Extract word for word the lines of the listing from its start to the line holding "rnd = random.Random(7)", both ends kept; pictures are not part of the copy.

DATASET EXCERPT =>
•••••

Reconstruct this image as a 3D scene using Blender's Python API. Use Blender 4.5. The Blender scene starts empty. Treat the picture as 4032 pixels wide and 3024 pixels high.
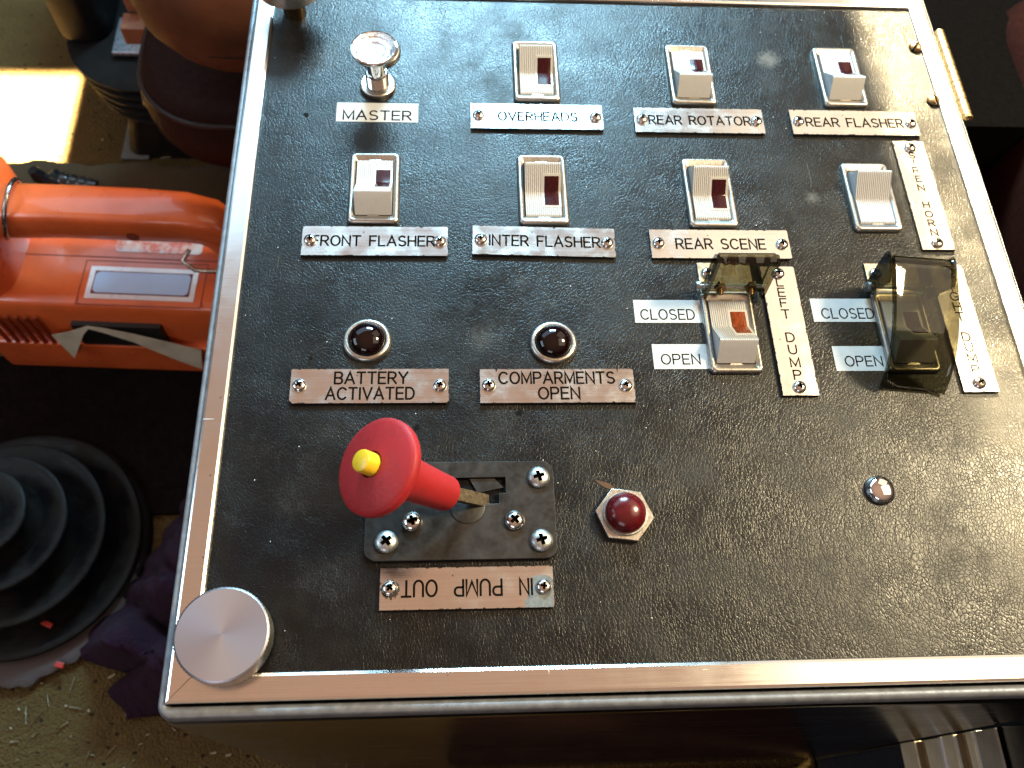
import bpy, bmesh, math, random
from mathutils import Vector, Matrix
R = math.radians
MM = 0.001                      # the panel is laid out in millimetres: x right, y away from the viewer, z up
C = bpy.context.scene.collection
sc = bpy.context.scene
rnd = random.Random(7)

# ------------------------------------------------------------------ camera
cam_d = bpy.data.cameras.new('camera')
cam = bpy.data.objects.new('camera', cam_d); C.objects.link(cam)
right = Vector((0.99790156, -0.03213705, 0.05621115))
down = Vector((-0.00407516, -0.89758512, -0.44082236))
fwd = Vector((0.06462102, 0.43966825, -0.89583255))
m = Matrix((( right.x, -down.x, -fwd.x), (right.y, -down.y, -fwd.y), (right.z, -down.z, -fwd.z))).to_4x4()
m.translation = Vector((102.41, -56.635, 375.14)) * MM
cam.matrix_world = m
cam_d.sensor_fit = 'HORIZONTAL'; cam_d.sensor_width = 36.0
cam_d.lens = 3517.36 / 4032 * 36
cam_d.clip_start = 0.01; cam_d.clip_end = 50
cam_d.dof.use_dof = True; cam_d.dof.focus_distance = 0.40; cam_d.dof.aperture_fstop = 15
sc.camera = cam

# ------------------------------------------------------------------ light
sc.view_settings.view_transform = 'Standard'; sc.view_settings.look = 'None'
sc.view_settings.exposure = 0; sc.view_settings.gamma = 1
sc.cycles.max_bounces = 8; sc.cycles.glossy_bounces = 5; sc.cycles.diffuse_bounces = 3
sc.cycles.transmission_bounces = 6; sc.cycles.transparent_max_bounces = 10
sc.cycles.sample_clamp_indirect = 4
sc.cycles.caustics_reflective = False
try:
    sc.cycles.use_denoising = True; sc.cycles.denoiser = 'OPENIMAGEDENOISE'
except Exception: pass

w = bpy.data.worlds.new('World'); sc.world = w; w.use_nodes = True
nt = w.node_tree; nt.nodes.clear()
wo = nt.nodes.new('ShaderNodeOutputWorld'); bg = nt.nodes.new('ShaderNodeBackground')
tc = nt.nodes.new('ShaderNodeTexCoord'); sp = nt.nodes.new('ShaderNodeSeparateXYZ'); rp = nt.nodes.new('ShaderNodeValToRGB')
nt.links.new(tc.outputs['Generated'], sp.inputs[0]); nt.links.new(sp.outputs['Z'], rp.inputs[0])
nt.links.new(rp.outputs[0], bg.inputs[0]); nt.links.new(bg.outputs[0], wo.inputs[0])
cr = rp.color_ramp
cr.elements[0].position = 0.0; cr.elements[0].color = (.006, .005, .004, 1)
cr.elements[1].position = 1.0; cr.elements[1].color = (.64, .37, .235, 1)
e = cr.elements.new(.35); e.color = (.085, .066, .056, 1)
e = cr.elements.new(.72); e.color = (.40, .25, .17, 1)
bg.inputs[1].default_value = 1.0

def area(name, loc, target, sx, sy, radiance, col, spread=180):
    d = bpy.data.lights.new(name, 'AREA'); d.shape = 'RECTANGLE'; d.size = sx * MM; d.size_y = sy * MM
    d.energy = radiance * math.pi * sx * sy * MM * MM; d.color = col; d.spread = R(spread)
    o = bpy.data.objects.new(name, d); C.objects.link(o)
    o.location = Vector(loc) * MM
    v = (Vector(target) - Vector(loc))
    o.rotation_euler = v.to_track_quat('-Z', 'Y').to_euler()
    return o
area('windscreen_light', (-250, 1000, 690), (40, 260, 0), 1040, 480, 2.6, (.46, .77, 1.0))
area('windscreen_low_light', (170, 1010, 505), (130, 340, 0), 330, 165, 135.0, (.42, .78, 1.0))
area('side_window_light', (900, 180, 880), (280, 60, 0), 700, 700, 2.4, (1.0, .84, .58))
area('side_window_glare', (1030, 375, 900), (330, 140, 0), 200, 200, 240.0, (1.0, .82, .50))
area('windscreen_corner_light', (880, 930, 880), (300, 180, 0), 640, 820, 1.35, (1.0, .84, .60))
area('far_window_light', (-900, 100, 560), (60, 150, 0), 620, 320, 6.0, (.62, .84, 1.0))
area('rear_fill_light', (-350, -1150, 650), (150, 0, -120), 620, 420, 3.8, (.92, .92, 1.0))  # added off-frame fill that brightens the boards and near faces
S_DIR = Vector((0.01, -.80, -.60)).normalized()
def beam(name, centre, sx, sy, power, spread):
    c = Vector(centre); loc = c - S_DIR * 2200
    o = area(name, loc, centre, sx, sy, 1.0, (1.0, .80, .46), spread); o.data.energy = power
    return o
beam('sunbeam_panel_edge', (374, 120, 0), 40, 420, 3.4, .9)
beam('sunbeam_floor', (-440, 618, -400), 250, 110, 20.0, .5)

# ------------------------------------------------------------------ helpers
def tag(o, label=None, cat=None, group=None, kind=None):
    if label: o['label'] = label
    if cat: o['category'] = cat
    if group: o['group'] = group
    if kind: o['kind'] = kind
    return o
def thing(name, label, cat, loc=(0, 0, 0), rotz=0, group=None):
    o = bpy.data.objects.new(name, None); C.objects.link(o)
    o.empty_display_size = .01
    o.location = Vector(loc) * MM; o.rotation_euler = (0, 0, rotz)
    return tag(o, label, cat, group)
def put(name, me, parent=None, loc=(0, 0, 0), rot=(0, 0, 0), bevel=0, seg=2):
    o = bpy.data.objects.new(name, me); C.objects.link(o)
    o.parent = parent; o.location = Vector(loc) * MM; o.rotation_euler = rot
    if bevel:
        b = o.modifiers.new('edge', 'BEVEL'); b.width = bevel * MM; b.segments = seg; b.limit_method = 'ANGLE'; b.angle_limit = R(35)
    return o
class MB:
    def __init__(s): s.v = []; s.f = []; s.m = []
    def add(s, vs, fs, mi=0):
        b = len(s.v); s.v += [tuple(p) for p in vs]
        for f in fs: s.f.append([b + i for i in f]); s.m.append(mi)
        return s
    def box(s, x0, x1, y0, y1, z0, z1, mi=0):
        return s.add([(x0,y0,z0),(x1,y0,z0),(x1,y1,z0),(x0,y1,z0),(x0,y0,z1),(x1,y0,z1),(x1,y1,z1),(x0,y1,z1)],
                     [(0,3,2,1),(4,5,6,7),(0,1,5,4),(1,2,6,5),(2,3,7,6),(3,0,4,7)], mi)
    def prism(s, pts, z0, z1, mi=0, mside=None):
        n = len(pts); vs = [(x,y,z0) for x,y in pts] + [(x,y,z1) for x,y in pts]
        b = len(s.v); s.v += vs
        s.f.append([b+i for i in range(n)][::-1]); s.m.append(mi if mside is None else mside)
        s.f.append([b+n+i for i in range(n)]); s.m.append(mi)
        for i in range(n):
            j = (i+1) % n; s.f.append([b+i, b+j, b+n+j, b+n+i]); s.m.append(mi if mside is None else mside)
        return s
    def loft(s, loops, cap0=False, cap1=False, mi=0, closed=True):
        b = len(s.v); n = len(loops[0])
        for L in loops: s.v += [tuple(p) for p in L]
        for k in range(len(loops)-1):
            for i in range(n if closed else n-1):
                j = (i+1) % n
                s.f.append([b+k*n+i, b+k*n+j, b+(k+1)*n+j, b+(k+1)*n+i]); s.m.append(mi)
        if cap0: s.f.append([b+i for i in range(n)][::-1]); s.m.append(mi)
        if cap1: s.f.append([b+(len(loops)-1)*n+i for i in range(n)]); s.m.append(mi)
        return s
    def lathe(s, prof, n=48, cx=0, cy=0, cap0=False, cap1=True, mi=0, wob=None):
        loops = []
        for r, z in prof:
            loops.append([(cx + r*math.cos(2*math.pi*i/n), cy + r*math.sin(2*math.pi*i/n), z) for i in range(n)])
        return s.loft(loops, cap0, cap1, mi)
    def tube(s, pts, r, n=10, mi=0, cap=True):
        P = [Vector(p) for p in pts]; loops = []; up = Vector((0,0,1)); prev = None
        for i, p in enumerate(P):
            t = (P[min(i+1, len(P)-1)] - P[max(i-1, 0)]).normalized()
            if prev is None:
                a = t.cross(up) if abs(t.z) < .9 else t.cross(Vector((1,0,0)))
            else: a = prev - t * prev.dot(t)
            a.normalize(); prev = a; bb = t.cross(a)
            rr = r[i] if isinstance(r, (list, tuple)) else r
            loops.append([p + a*rr*math.cos(2*math.pi*k/n) + bb*rr*math.sin(2*math.pi*k/n) for k in range(n)])
        return s.loft(loops, cap, cap, mi)
    def mesh(s, name, mats, smooth=40, fix=True):
        me = bpy.data.meshes.new(name)
        me.from_pydata([(x*MM, y*MM, z*MM) for x, y, z in s.v], [], s.f)
        for mt in (mats if isinstance(mats, (list, tuple)) else [mats]): me.materials.append(mt)
        me.polygons.foreach_set('material_index', s.m)
        if fix:
            bm = bmesh.new(); bm.from_mesh(me); bmesh.ops.recalc_face_normals(bm, faces=bm.faces); bm.to_mesh(me); bm.free()
        if smooth:
            me.polygons.foreach_set('use_smooth', [True]*len(me.polygons)); me.set_sharp_from_angle(angle=R(smooth))
        me.update(); return me
def rrect(x0, x1, y0, y1, r, z, n=6):
    pts = []
    for cx, cy, a in ((x1-r, y1-r, 0), (x0+r, y1-r, 90), (x0+r, y0+r, 180), (x1-r, y0+r, 270)):
        for k in range(n+1):
            t = R(a + 90*k/n); pts.append((cx + r*math.cos(t), cy + r*math.sin(t), z))
    return pts
def cut(me, cutters, dark=None, test=None):
    a = bpy.data.objects.new('tmp_a', me); C.objects.link(a); tmp = [a]
    for cme in cutters:
        b = bpy.data.objects.new('tmp_b', cme); C.objects.link(b); tmp.append(b)
        md = a.modifiers.new('b', 'BOOLEAN'); md.operation = 'DIFFERENCE'; md.object = b; md.solver = 'EXACT'
    dg = bpy.context.evaluated_depsgraph_get()
    out = bpy.data.meshes.new_from_object(a.evaluated_get(dg))
    for o in tmp: bpy.data.objects.remove(o)
    if dark is not None:
        for p in out.polygons:
            if test(p.center / MM, p.normal): p.material_index = dark
    out.polygons.foreach_set('use_smooth', [True]*len(out.polygons)); out.set_sharp_from_angle(angle=R(35))
    return out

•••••

THE RESPONSE =>
Reconstruct this image as a 3D scene using Blender's Python API. Use Blender 4.5. The Blender scene starts empty. Treat the picture as 4032 pixels wide and 3024 pixels high.
import bpy, bmesh, math, random
from mathutils import Vector, Matrix
R = math.radians
MM = 0.001                      # the panel is laid out in millimetres: x right, y away from the viewer, z up
C = bpy.context.scene.collection
sc = bpy.context.scene
rnd = random.Random(7)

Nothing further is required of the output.